Cesser de vivre en apnée et trouver une respiration. 

Aucune organisation, mouvement ou individu ne peut ignorer la quête de satisfaction à court terme de certains acteurs clés. L’organisation doit trouver les ressources aujourd’hui lui permettant a minima d’honorer ses engagements vis-à-vis de ses clients, de ses salariés, de ses fournisseurs, de l’état, et de ses créanciers. Mais elle doit aussi s’interroger sur la manière de pouvoir le faire dans le futur. 

Le manque de résilience de notre système prouve chaque jour à quel point les organisations ont du mal à voir plus grand, plus loin, de manière systémique et peinent à intégrer les enjeux d’un plus grand nombre de partie prenantes dans leur prise de décision. Et ce, bien que ces enjeux mettent en question la survie même de notre civilisation et accessoirement de l’économie. 

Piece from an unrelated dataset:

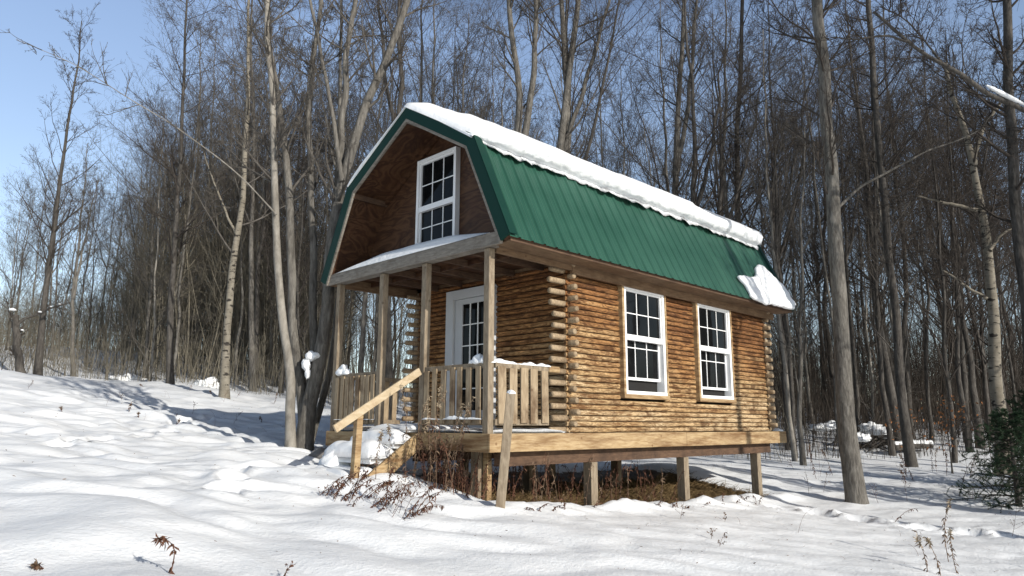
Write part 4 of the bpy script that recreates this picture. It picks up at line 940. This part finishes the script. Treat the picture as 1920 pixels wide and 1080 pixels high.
# background trees: prototypes, then copies ---------------------------------------
def proto(seed, kind, Hh, r0, mats, label, group, loc):
    r = np.random.default_rng(seed); K = 18; s = np.linspace(0, 1, K)
    sweep = np.cumsum(r.normal(0, 0.05, (K, 2)), 0)*Hh/14*0.9; sweep -= sweep[0]
    P = np.stack([sweep[:, 0], sweep[:, 1], s*Hh-0.3], -1)
    root = thing('bare_tree', label, 'tree', (0, 0, 0), group)
    lines = P; R = trunk_radius(s, r0, 0.015, 0.35)*(1+.05*perlin(s*25+seed, s*0+.4))
    mb = MB(); mb.tubes(P, R, 8); TP = [P]; TR = [R]
    if r.random() < 0.55:
        k0 = int(K*r.uniform(.3, .55)); d = r.normal(size=2); d /= np.linalg.norm(d); h = P[k0]
        L2_ = Hh*(1-s[k0])*0.95; u = np.linspace(0, 1, K); Q = np.stack([h[0]+d[0]*L2_*.28*u**.8+0.2*perlin(u*5+seed, u*0), h[1]+d[1]*L2_*.28*u**.8, h[2]+L2_*u*.95], -1)
        R2_ = R[k0]*.75*(1-u)+.012; mb.tubes(Q, R2_, 7); TP.append(Q); TR.append(R2_)
    o = obj('trunk', mb, mats[0], root, smooth_=True, origin=(0, 0, 0))
    sp = dict(SPEC[kind]); 
    if len(TP) > 1: sp['n1'] = int(sp['n1']*.7)
    cb, _ = crown(r, np.array(TP), np.array(TR), sp)
    obj('crown', cb, mats[1], root, smooth_=True, origin=(0, 0, 0))
    return root
ZL = ('bare tree among the many of the wood left of the cabin', 'bare trees of the left wood')
ZC = ('bare tree among the many standing behind the cabin roof', 'bare trees behind the cabin')
ZR = ('bare dark tree among the many of the wood right of the cabin', 'bare trees of the right wood')
protos = []
kinds = ['tall', 'broad', 'pole', 'bushy', 'tall', 'bushy', 'low', 'pole', 'broad', 'tall']
for i, k in enumerate(kinds):
    Hh = [17, 16, 15, 14, 18, 15, 9, 14, 18, 16][i]; r0 = [.115, .13, .075, .085, .125, .08, .06, .08, .145, .095][i]
    protos.append((proto(300+i, k, Hh, r0, BM if i % 3 else BP, None, None, None), Hh))
dprotos = []
for i, k in enumerate(['tall', 'broad', 'pole', 'bushy', 'tall', 'broad']):
    Hh = [17, 16, 15, 13, 19, 17][i]; r0 = [.12, .145, .085, .09, .14, .11][i]
    dprotos.append((proto(340+i, k, Hh, r0, BD, None, None, None), Hh))
used = set(); spots = []
rt = np.random.default_rng(77)
def free(x, y, dmin):
    if -1.5 < x < 9.5 and -1.5 < y < 5.5: return False
    return all((x-a)**2+(y-b)**2 > dmin*dmin for a, b in spots)
def place(px, dep, z, sc, dark=False, dmin=0.9, pick=None):
    p = at(px, 796, dep)
    if not free(p[0], p[1], dmin): return
    spots.append((p[0], p[1])); lst = dprotos if dark else protos
    k = int(rt.integers(len(lst))) if pick is None else pick; root, Hh = lst[k]
    loc = (p[0], p[1], H(p[0], p[1])); rz = rt.uniform(0, 6.28); s3 = (sc*rt.uniform(.85, 1.1), sc*rt.uniform(.85, 1.1), sc*rt.uniform(.9, 1.12)); ln = (rt.normal(0, .025), rt.normal(0, .025))
    key = (dark, k)
    if key not in used:
        used.add(key); root.location = loc; root.rotation_euler = (ln[0], ln[1], rz); root.scale = s3; root['label'] = z[0]; root['group'] = z[1]
    else: clone(root, loc, rz, s3, z[0], z[1], ln)
def sky_cap(px): return np.interp(px, [-60, 0, 60, 200, 260, 330, 420], [330, 330, 300, 300, 170, 40, -200])
def zone(n, pa, pb, da, db, z, dark=0.0, smin=.85, smax=1.15, near=None):
    for _ in range(n):
        px = rt.uniform(pa, pb); dep = math.sqrt(rt.uniform(da*da, db*db))
        if near is not None: dep += near(px)
        cap = sky_cap(px); sc = rt.uniform(smin, smax); p = at(px, 796, dep); gz = H(p[0], p[1])
        top = at(px, cap, dep)[2]-gz
        k = None
        dk = rt.random() < dark; lst = dprotos if dk else protos; k = int(rt.integers(len(lst))); Hh = lst[k][1]
        sc = min(sc, top/Hh*rt.uniform(.75, 1.0)) if cap > -150 else sc
        if sc < .3: continue
        place(px, dep, z, sc, dk, pick=k)
zone(16, -40, 240, 31, 52, ZL, .15)
zone(62, 230, 620, 25.5, 50, ZL, .25, .75, 1.15, lambda x: np.interp(x, [230, 620], [1.5, -2]))
zone(64, 600, 1480, 20, 46, ZC, .25, .85, 1.2, lambda x: np.interp(x, [600, 900, 1480], [0, 0, 2]))
zone(78, 1470, 1990, 21, 48, ZR, .8, .85, 1.2)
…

Il s’agit donc, en quelque sorte, d’être en capacité de faire des aller-retours perpétuels. Car on ne peut pas vivre en apnée très longtemps. Ce qui me permet de vivre, ce n’est pas d’expirer ou d’inspirer, c’est de faire les deux. 

Une métamorphose nécessaire des pratiques du monde universitaire.

Pour ma part, je suis convaincu qu’il est utopique de croire au « business as usual » en misant sur le fait que l’homme va réussir à faire face à toutes les crises qui arrivent en changeant marginalement. Le pragmatisme doit nous pousser à reformater le système. Ce qui est vrai pour le monde l’est aussi pour les établissements d’enseignement supérieur qui doivent se repenser et muter autour de trois grandes missions : 

  • D’une part, aider nos apprenants à maitriser les métiers actuels pour trouver rapidement un travail qui existe déjà dans les entreprises. C’est essentiel, et quelque part c’est ce que font, ou devraient faire depuis longtemps toutes les bonnes écoles.
  • La deuxième mission, plus complexe, vise à former nos étudiants à des métiers qui n’existent pas encore, dans des entreprises qui n’existent peut-être pas non plus. Pour cela, les écoles doivent aider leurs étudiants à comprendre le monde et ses enjeux, à imaginer différents scénarios. Surtout, les écoles ne peuvent plus se contenter d’enseigner des matières applicables toute une vie mais doivent apprendre à apprendre.
  • Enfin, la troisième mission consiste à accompagner les étudiants pour que non seulement ils se sentent à l’aise dans un environnement incertain mais qu’ils maitrisent aussi « la survie en milieu complexe ». Il s’agit d’apprendre la résilience, pour savoir oser et se relever de ses échecs. C’est pour cela que Kedge investit massivement depuis des années sur le développement de « soft skills » (via le parcours BeU et la pédagogie Pro-Act).

Si les enjeux sont bien réels, l’humanité se situe face à une opportunité absolument unique. Nous avons aujourd’hui conscience des problèmes et la technologie nous permet de connecter les personnes et les idées partout dans le monde, de trouver collectivement des solutions et de s’inspirer des exemples de solutions qui marchent. 

Dans ce monde-là, les entreprises les plus performantes et les plus résilientes seront celles capables de reconnecter leurs propres enjeux à ceux qui se posent pour la société toute entière. 

Ce qui m’anime à Kedge, c’est la conviction que nous accompagnons les étudiants à devenir les acteurs du changement dont le monde et leur future entreprise ont besoin.